The email address user@EXAMPLE.COM is the person who sent the message originally, and TEST-L is the name of the mailing list. If you know the date the message was distributed, then you can open the LISTSERV log file for that day and search for the email address of the sender, or the name of the mailing list, and see if an entry shows up.

Problems with Mail Servers

For the rest of this tech tip, let's assume that neither of the above is a problem. The user is subscribed to the mailing list with the appropriate subscription options, and the message was in fact distributed to the list. So, the question is, why didn't the subscriber receive it?

The basic possibilities are that LISTSERV couldn't deliver the message to its outgoing mail server; or the outgoing mail server couldn't deliver it onward to the subscriber's mail server; or the message made it to the subscriber's mail server but went astray after that. Let's go over each scenario in order:

1. Did LISTSERV encounter any problems delivering mail to its outgoing mail server?

Normally, LISTSERV is configured to use subprocesses called "SMTP workers" to deliver its mail to its outgoing mail server or servers. This is controlled by the SMTP_FORWARD_n setting.
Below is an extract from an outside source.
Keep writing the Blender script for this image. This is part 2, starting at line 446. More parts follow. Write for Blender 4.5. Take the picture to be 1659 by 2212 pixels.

If any errors are encountered, then, under Windows, the errors are recorded in files with names like SMTPS#1-yyyymmdd.LOG, SMTPS#2-yyyymmdd.LOG in the listserv\log directory, with each SMTPS#n log file for a different SMTP worker. Under Unix, all SMTP workers use the main LISTSERV log file for this purpose.

If an SMTP worker is unable to deliver mail to its outgoing mail server, then you may see an entry like this:

27 Jan 2020 10:13:51 -> RCPT TO:<pxp@EXAMPLE.ORG>
27 Jan 2020 10:13:51 550 5.7.1 Unable to relay

The first line, with the -> after the time, is the command the SMTP worker sent to the outgoing mail server. The second line contains the error returned by that mail server, "550 5.7.1 Unable to relay" in this case.

An error code starting with "5" indicates a permanent error, which means that the SMTP worker would not have attempted to deliver the message again. An error code starting with "4" is a temporary error, so the SMTP worker would continue to attempt delivery.

If you see an error like this, then you would need to investigate what caused it. The administrator of the outgoing mail server may need to get involved.

If there is no such error in any of the SMTPS#n log files (under Windows) or the main LISTSERV log file (under Unix), then that normally indicates that the message was successfully delivered to the outgoing mail server.

2. What happened to the message after that? If it was delivered to another mail server, which server? If an error occurred, what was the error?

If an error occurred, then the hope is that the text of the error will indicate what went wrong, and why the message went astray. If the LISTSERV outgoing mail server received the message, and the mail administrator can see that it was delivered onward to another mail server, then the next step is to have the administrator of that mail server verify that the message arrived there and to see what happened to it after that. By repeating this process, you should be able to eventually find the point at which the message went astray and determine the reason this occurred.

Often, if the mail server in question isn't under the control of your organization, then its mail administrators may not be very interested in talking to you. The users affected by the problem may have better luck talking to their mail administrators to get an answer at this point, so you may find it most effective to write up what you've found so far, provide it to the affected user, and have them contact their mail administrators to analyze the problem and hopefully fix it.